The morning of November 30, 1903 began quietly at the Brooklyn Academy of Music in Brooklyn Heights. Around 8:45am, stagehands were in the middle of taking down sets for Way Down East, which had played the week before, and preparing the opera hall for a banquet for Senator Patrick Henry McCarren. Suddenly a small explosion occurred near the stage—most likely due to a gas leak—and the scenery as well as the canvas border around the stage ignited.



Panicked, a stagehand ran down Montague Street to sound the fire alarm, while others from the crew tried to quell the flames with a small water-hose. But within a few minutes the entire auditorium was aflame, and the ceiling was already beginning to cave in.

The first fire crew arrived around 9:05. Three more crews arrived within 10 minutes, although the fire department had given up on trying to save the Academy by 9:20. The water supply was weak, and they estimated that it was already too late for the Academy, with its all-wood interior.
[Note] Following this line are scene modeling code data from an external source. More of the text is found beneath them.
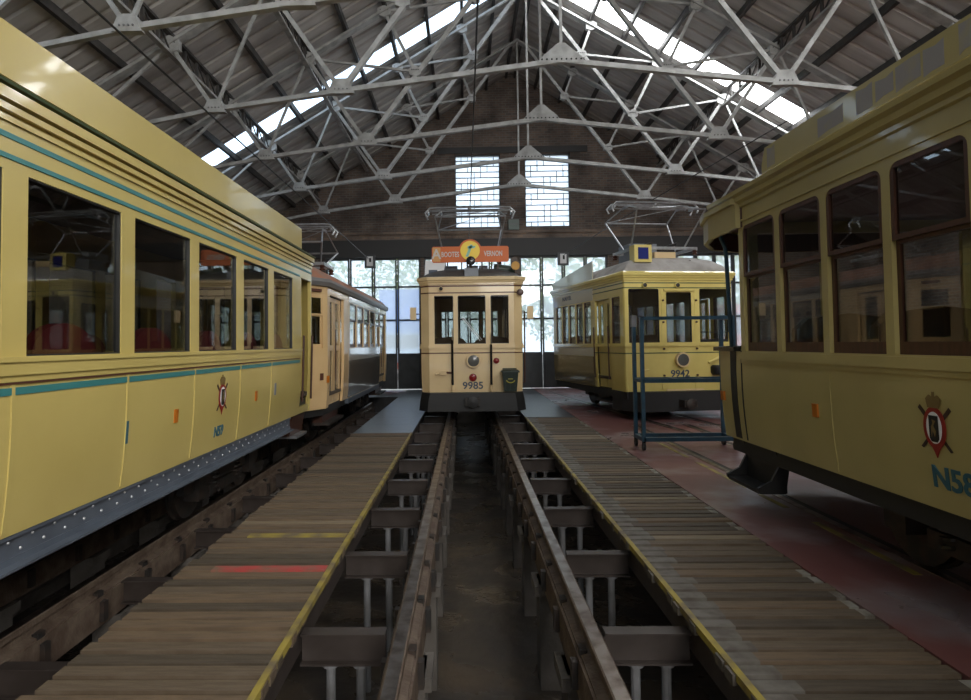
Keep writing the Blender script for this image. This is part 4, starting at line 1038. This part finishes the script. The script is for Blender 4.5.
    m = MB(); u0, u1 = t.yu(6, 4.66), t.yu(6, 1.66); P6 = t.P(6)
    m.hexa([P6(u0, 3.04, .02), P6(u1, 3.04, .02), P6(u1, 3.04, 0), P6(u0, 3.04, 0), P6(u0, 3.24, .02), P6(u1, 3.48, .02), P6(u1, 3.48, 0), P6(u0, 3.24, 0)], 't4side'); m.build('roof_board', t.root, smooth=False)
    pantograph(t, 1.05, 3.62, 4.70, .98, fold=.66, depth=.5)
    t.inside('innerlight', [2.3, 3.1, 3.9], .85)
    t.underframe(.42, .58, .06); t.truck(2.6, 0, .38, 1.8)
    for e, u0, u1 in t.side(.7, 1.65):
        m = MB(); t.strip(m, e, u0, u1, .28, .33, .05, 'iron', -.25); m.build('entrance_step', t.root, smooth=False)
tram_right_far()

# ---- olive yellow tram, near right
def tram_right():
    y0 = -1.6; Y = lambda y: y-y0
    t = Tram('tram', (3.72, y0, .005), 0, 1.12, 7.25-y0, .95, .2, .55, .9, .64, 2.92, 't5', .05,
             label='olive yellow tram with brown window frames filling the right foreground', cat='tram', group='old trams in the depot')
    hol = {e: [] for e in range(8)}; wins = []
    edges = [(5.19-.665*k, 5.19-.665*k+.59) for k in range(10)]
    for a, b in edges:
        for e, u0, u1 in t.side(Y(a)+.0, Y(b)): wins.append((e, u0, u1, 1.50, 2.66))
    for h in wins: hol[h[0]].append(h[1:])
    for e, u0, u1 in t.side(Y(5.86), Y(6.36)): hol[e].append((u0, u1, 1.50, 2.93))
    for e in (3, 4, 5): hol[e] = [(-.01, t.elen(e)+.01, 1.5, 2.93)]
    hol[0] = [(.1, .62, 1.5, 2.62), (.72, 1.2, 1.5, 2.62), (1.3, 1.8, 1.5, 2.62)]
    t.walls(hol, .07)
    for h in wins: t.window(*h, 'brownwood', .032, 2.19)
    m = MB()
    for e, u0, u1 in t.side(Y(-1.4), Y(5.84)):
        t.strip(m, e, u0, u1, 1.42, 1.49, .03, 't5'); t.strip(m, e, u0, u1, 1.385, 1.42, .014, 't5'); t.strip(m, e, u0, u1, 2.705, 2.725, .012, 't5')
        for y in (4.47, 2.5, .5):
            for ed, a, b in t.side(Y(y)-.012, Y(y)+.012):
                if ed == e:
                    for z in [.66+.1*k for k in range(7)]: t.strip(m, e, a, b, z, z+.1, .005, 't5')
    m.build('moulding', t.root, smooth=False)
    t.sweep([(0, 2.83), (.02, 2.84), (.02, 2.87), (.05, 2.89), (.055, 2.93), (.085, 2.95), (.09, 2.985), (.05, 3.0), (-.03, 3.0)], 't5', 'cornice')
    t.roof('t5', 2.98, 3.2, .01)
    # roof hood over the open platform
    hp = [(-1.17, Y(5.80)), (-1.17, Y(6.45)), (-1.07, Y(6.83)), (-.85, Y(7.22)), (-.45, Y(7.45)), (0, Y(7.52)), (.45, Y(7.45)), (.85, Y(7.22)), (1.07, Y(6.83)), (1.17, Y(6.45)), (1.17, Y(5.80))]
    m = MB(); k = .97
    for (a, b) in zip(hp, hp[1:]):
        ai, bi = (a[0]*k, a[1]-.02), (b[0]*k, b[1]-.02)
        m.hexa([(*ai, 2.65), (*bi, 2.65), (*b, 2.65), (*a, 2.65), (*ai, 2.92), (*bi, 2.92), (*b, 2.88), (*a, 2.88)], 't5')
        ak, bk = (a[0]*.955, a[1]-.035), (b[0]*.955, b[1]-.035)
        m.hexa([(*ak, 2.652), (*bk, 2.652), (*bi, 2.652), (*ai, 2.652), (*ak, 2.86), (*bk, 2.86), (*bi, 2.86), (*ai, 2.86)], 'brownwood')
        ao, bo = (a[0]*1.025, a[1]+.03), (b[0]*1.025, b[1]+.03)
        m.hexa([(*ai, 2.87), (*bi, 2.87), (*bo, 2.88), (*ao, 2.88), (*ai, 2.96), (*bi, 2.96), (*bo, 2.93), (*ao, 2.93)], 't5')
    n = len(m.v); m.v += [(x, y, 2.95) for x, y in hp]+[(x*.6, Y(5.8)+(y-Y(5.8))*.6, 3.12) for x, y in hp]
    for i in range(10): m.face((n+i, n+i+1, n+11+i+1, n+11+i), 't5')
    m.face([n+11+i for i in range(11)], 't5'); m.build('roof_hood', t.root)
    m = MB(); m.v += [(x*.95, y-.03, 2.86) for x, y in hp]+[(x*.95, y-.03, 2.89) for x, y in hp]; m.face(range(11), 'brownwood'); m.face(range(11, 22), 'brownwood'); m.build('hood_lining', t.root, smooth=False)
    m = MB(); panel(m, lambda u, z, d: (u, Y(5.84)-d, z), -1.05, 1.05, .7, 2.85, [(-.95, -.36, 1.5, 2.6), (-.32, .32, .72, 2.6), (.36, .95, 1.5, 2.6)], .04, 't5'); m.build('bulkhead', t.root, smooth=False)
    m = MB(); r = t.ring(-.06, 0); m.v += [(x, min(y, Y(5.8)), 2.70) for x, y, _ in r]+[(x, min(y, Y(5.8)), 2.74) for x, y, _ in r]; m.face(range(8), 'brownwood'); m.face(range(8, 16), 'inner'); m.build('ceiling_lining', t.root, smooth=False)
    for e, u0, u1 in t.side(Y(-1.3), Y(5.32)):   # advertising board along the roof, letters scraped off
        m = MB(); P = t.P(e); poly = [(u0, 3.03), (u1, 3.03), (u1, 3.10), (u1-.06, 3.235), (u0, 3.235)] if e == 2 else [(u0, 3.03), (u1, 3.03), (u1, 3.235), (u0+.06, 3.235), (u0, 3.10)]
        m.prism(poly, P, -.005, .025, 't5'); o = m.build('roof_board', t.root, smooth=False)
        rng = random.Random(4); y = 5.22
        for wd, gap in ((.13, .62), (.30, .14), (.16, .03), (.16, .02), (.2, .02), (.15, .10), (.09, .07), (.12, .1), (.2, .05), (.2, .08), (.15, .05), (.2, .1), (.2, .05)):
            for ed, a, b in t.side(Y(y-wd), Y(y)):
                if ed == e:
                    z0_, z1_ = 3.045+rng.uniform(0, .02), 3.22-rng.uniform(0, .03)
                    m = MB(); m.prism([(a, z0_), (a+(b-a)*.4, z0_+rng.uniform(-.008, .02)), (b, z0_+rng.uniform(0, .02)), (b, z1_), (a+(b-a)*.6, z1_+rng.uniform(-.02, .008)), (a, z1_)], P, .025, .0265, 'smudge'); m.build('scraped_letter', o, smooth=False)
            y -= wd+gap
    # platform end: side post, dark gap, handrail
    e, u0, u1 = t.side(Y(5.86), Y(6.24))[1]
    for ya, yb in ((5.98, 6.10), (5.855, 5.87)):
        m = MB()  # dark strips paint the floor's reflection onto the lower side
        for z in [.66+.12*k for k in range(7)]: t.strip(m, 6, t.yu(6, Y(yb)), t.yu(6, Y(ya)), z, z+.12, .006, 'black')
        m.build('door_gap', t.root, smooth=False)
    m = MB(); rr = [(-1.15, Y(5.88)), (-1.15, Y(6.35)), (-.57, Y(7.28)), (.57, Y(7.28)), (1.15, Y(6.35)), (1.15, Y(5.88))]
    for a, b in zip(rr, rr[1:]): m.bar((*a, 1.515), (*b, 1.515), .07, .04, 'blackgloss')
    m.build('platform_rail', t.root, smooth=False)
    m = MB(); t.strip(m, 6, t.yu(6, Y(6.33)), t.yu(6, Y(6.26)), 1.0, 1.09, .02, 'orangelens'); m.build('reflector', t.root, smooth=False)
    m = MB(); P = t.P(6); u = t.yu(6, Y(6.28))
    m.tube([P(u, .68, -.08), P(u, 2.42, -.06), P(u, 2.54, -.05), P(u-.03, 2.62, -.03), P(u-.06, 2.69, -.02), P(u-.08, 2.86, -.01)], .020, 'bluepaint', 10); m.build('grab_pole', t.root)
    # step
    m = MB(); prof = [(0, .26), (.22, .26), (.24, .28), (.24, .31), (.12, .37), (.05, .50), (.09, .66), (-.02, .66), (-.03, .45)]
    for ya, yb in ((5.45, 5.48), (6.07, 6.10)): m.prism([(x, z) for x, z in prof], lambda u, z, d: (-1.07+.0-u+.12, Y(0)+d, z), ya, yb, 'black')
    m.box(-1.18, -.93, Y(5.47), Y(6.08), .26, .29, 'black'); m.hexa([(-1.0, Y(5.47), .29), (-.93, Y(5.47), .29), (-.93, Y(6.08), .29), (-1.0, Y(6.08), .29), (-1.0, Y(5.47), .64), (-.93, Y(5.47), .64), (-.93, Y(6.08), .64), (-1.0, Y(6.08), .64)], 'black'); m.build('entrance_step', t.root, smooth=False)
    crest(t, 6, t.yu(6, Y(3.49)), 1.11, .355, .95)
    m = MB(); put_text(m, 'N58', .17, t.P(6), t.yu(6, Y(3.40)), .82, .003, 'tealnum', 1.0); m.build('fleet_number', t.root, smooth=False)
    m = MB(); u = t.yu(6, Y(4.66)); t.strip(m, 6, u-.034, u+.034, 1.02, 1.12, .012, 'orangelens'); m.build('reflector', t.root, smooth=False)
    t.inside('innerlight', [Y(v) for v in (-.5, .6, 1.7, 2.8, 3.9, 4.9)], .88)
    t.underframe(.50, .64, .10); t.truck(Y(3.7), 0, .38, 1.5); t.truck(Y(-.2), 0, .38, 1.2, False)
    m = MB(); m.box(-.95, -.55, Y(1.8), Y(2.7), .25, .5, 'frame'); m.build('equipment_case', t.root, smooth=False)
tram_right()

# ------------------------------------------------------------------ blue steel trolley
tr = empty('steel_trolley', (2.62, 9.2, 0), label='tall blue steel trolley on castors standing before the lemon yellow tram', cat='trolley')
W_, D_, H_ = 1.34, .42, 1.97; r = .026
for x in (0, W_):
    for y in (0, D_):
        m = MB(); top = H_ if not (x == 0 and y > 0) else H_-.12
        m.box(x-r, x+r, y-r, y+r, .13, top, 'bluepaint')
        if x == 0 and y > 0: m.box(x-r-.012, x+r+.012, y-r-.012, y+r+.012, top-.02, top+.16, 'post')
        m.build('upright', tr, smooth=False)
        m = MB(); m.lathe((x-.018, y, .055), (1, 0, 0), [(.055, 0), (.055, .036)], 'black', 18); m.box(x-.025, x+.025, y-.012, y+.012, .055, .13, 'iron'); m.build('castor', tr)
m = MB()
for y in (0, D_): m.box(0, W_, y-r, y+r, .13, .19, 'bluepaint')
for x in (0, W_): m.box(x-r, x+r, 0, D_, .13, .19, 'bluepaint')
m.build('base_frame', tr, smooth=False)
m = MB()
for y in (0, D_): m.box(0, W_, y-r, y+r, .99, 1.05, 'bluepaint')
for x in (0, W_, W_*.4, W_*.7): m.box(x-.02, x+.02, 0, D_, .995, 1.045, 'bluepaint')
m.build('shelf_frame', tr, smooth=False)
m = MB(); m.box(0, W_, -r, r, H_-.05, H_, 'bluepaint'); m.box(0, W_, -.02, .02, 1.50, 1.53, 'bluepaint') if False else None
m.box(W_-r, W_+r, 0, D_, H_-.05, H_, 'bluepaint'); m.build('top_rail', tr, smooth=False)

# ------------------------------------------------------------------ wires and wall boxes
def wire(name, pts, r, label, cat, grp=None):
    m = MB(); m.tube(pts, r, 'wire', 6); tag(m.build(name), label, cat, grp)
wire('contact_wire', [(-3.36, -9.9, 4.75), (-3.38, 6, 4.72), (-3.38, 21.66, 4.66)], .012, 'black overhead contact wire above the left track, running to the left door', 'wire', 'overhead contact wires')
wire('contact_wire', [(.16, -9.9, 4.85), (.16, 12, 4.80), (.16, 21.72, 4.76)], .010, 'black overhead contact wire above the central pit and cream tram', 'wire', 'overhead contact wires')
wire('contact_wire', [(4.75, 9.0, 4.80), (4.2, 14.0, 4.76), (3.49, 21.66, 4.66)], .010, 'black overhead contact wire above the lemon yellow tram', 'wire', 'overhead contact wires')
for x, lb in ((-3.33, 'small white box in a dark frame where the wire meets the left door'), (3.50, 'small white box in a dark frame where the wire meets the right door')):
    e = empty('wire_anchor_box', (x, 21.70, 4.33), label=lb, cat='box', group='wire anchor boxes on the doors')
    m = MB(); m.box(-.19, .19, 0, .12, 0, .46, 'doorsteel'); m.build('frame', e, smooth=False)
    m = MB(); m.box(-.11, .11, -.015, 0, .06, .40, 'white'); m.box(-.02, .05, -.02, -.015, .2, .34, 'black'); m.build('face', e, smooth=False)
m = MB(); m.box(1.60, 1.97, YW-.17, YW, 5.62, 5.98, 'greenbox'); m.box(1.63, 1.94, YW-.18, YW-.17, 5.80, 5.83, 'post'); tag(m.build('junction_box', smooth=False), 'small grey-green box on the brick gable between the two windows', 'box')
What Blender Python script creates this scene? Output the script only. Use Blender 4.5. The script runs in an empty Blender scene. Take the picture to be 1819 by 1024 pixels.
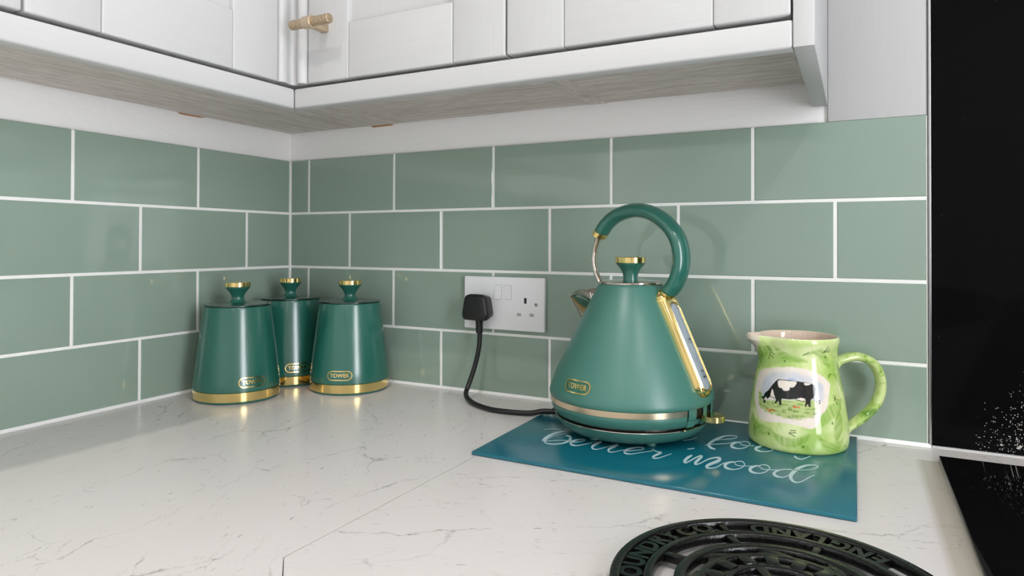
import bpy, bmesh, math, random
import numpy as np
from mathutils import Vector, Matrix
R_ = math.radians
PI = math.pi
SC = bpy.context.scene
COL = SC.collection
random.seed(7)

# ------------------------------------------------------------------ camera
cam = bpy.data.cameras.new('camera')
cam.sensor_fit = 'HORIZONTAL'; cam.sensor_width = 36.0
cam.lens = 1186.07 / 1819 * 36.0
cam.shift_y = (422.16 - 512) / 1819
cam.clip_start = 0.02
co = bpy.data.objects.new('camera', cam); COL.objects.link(co)
yaw, pit, rol = -0.4762, 0.0091, 0.0027
fw = Vector((math.sin(yaw)*math.cos(pit), math.cos(yaw)*math.cos(pit), math.sin(pit)))
rt = Vector((math.cos(yaw), -math.sin(yaw), 0)); up = rt.cross(fw)
rt, up = rt*math.cos(rol)+up*math.sin(rol), up*math.cos(rol)-rt*math.sin(rol)
M = Matrix((rt, up, -fw)).transposed().to_4x4(); M.translation = (0.9861, -0.9637, 0.2483)
co.matrix_world = M
SC.camera = co

# ------------------------------------------------------------------ world, exposure, lights
W = bpy.data.worlds.new('world'); SC.world = W; W.use_nodes = True
W.node_tree.nodes['Background'].inputs[0].default_value = (0.80, 0.90, 1.0, 1)
W.node_tree.nodes['Background'].inputs[1].default_value = 0.6
SC.view_settings.view_transform = 'Standard'; SC.view_settings.look = 'None'
SC.view_settings.exposure = -0.28; SC.view_settings.gamma = 1.0
SC.view_settings.use_curve_mapping = False
SC.cycles.use_denoising = True
SC.cycles.max_bounces = 8; SC.cycles.diffuse_bounces = 5; SC.cycles.glossy_bounces = 5
SC.cycles.sample_clamp_indirect = 6.0
SC.cycles.caustics_refractive = False
WINDOW_SIDE, FILL_FAR, SPOT_W = 17.0, 1.0, 6.5
DOWNLIGHTS = [(0.64, -1.15), (1.65, -1.25), (0.7, -2.5), (1.7, -2.5)]
for x, y in DOWNLIGHTS:
    l = bpy.data.lights.new('downlight_lamp', 'AREA'); l.shape = 'DISK'; l.size = 0.035
    l.energy = SPOT_W; l.color = (1.0, 0.95, 0.91); l.spread = R_(150)
    o = bpy.data.objects.new('downlight_lamp', l); COL.objects.link(o); o.location = (x, y, 1.478)

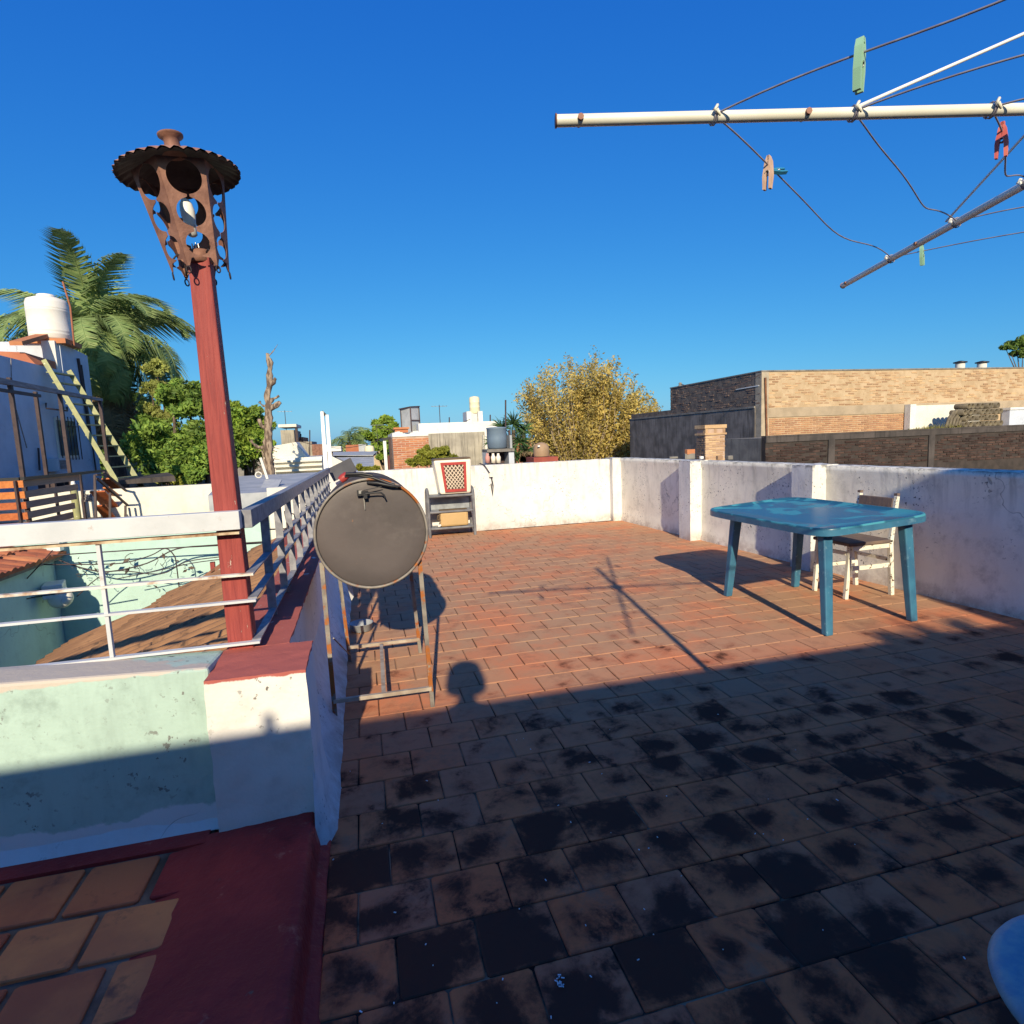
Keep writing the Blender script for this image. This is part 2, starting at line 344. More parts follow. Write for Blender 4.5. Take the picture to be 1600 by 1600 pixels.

The crews turned their attention to the surrounding buildings on Montague Street, many of which had caught on fire. The saloon next door was crushed by the Academy’s falling debris, and windows across the street shattered from the surrounding heat. People up and down the block were dragging furniture and other belongings into the street, trying to save what they could, as employees of a nearby bank scattered to assemble all of the cash on the premises so they could transfer it to another branch.

Hours later, only the front and back facades of the old Academy were left standing. An employee of the Academy was crushed by a collapsing wall and died. The total cost of the damages, which included the surrounding buildings, was estimated to be $237,000. While embers were still glowing up and down Montague Street that afternoon, real estate agents do what they do best and circled in for the kill. One company offered the Academy $600,000 for the site (which had been purchased for $41,000 in the late 1850s), nearly three times the amount of the Academy’s damage. Although for the time being there was no more Brooklyn Academy of Music—it took five years for the Academy to reopen at its current site in Fort Greene—its stock actually went up that day.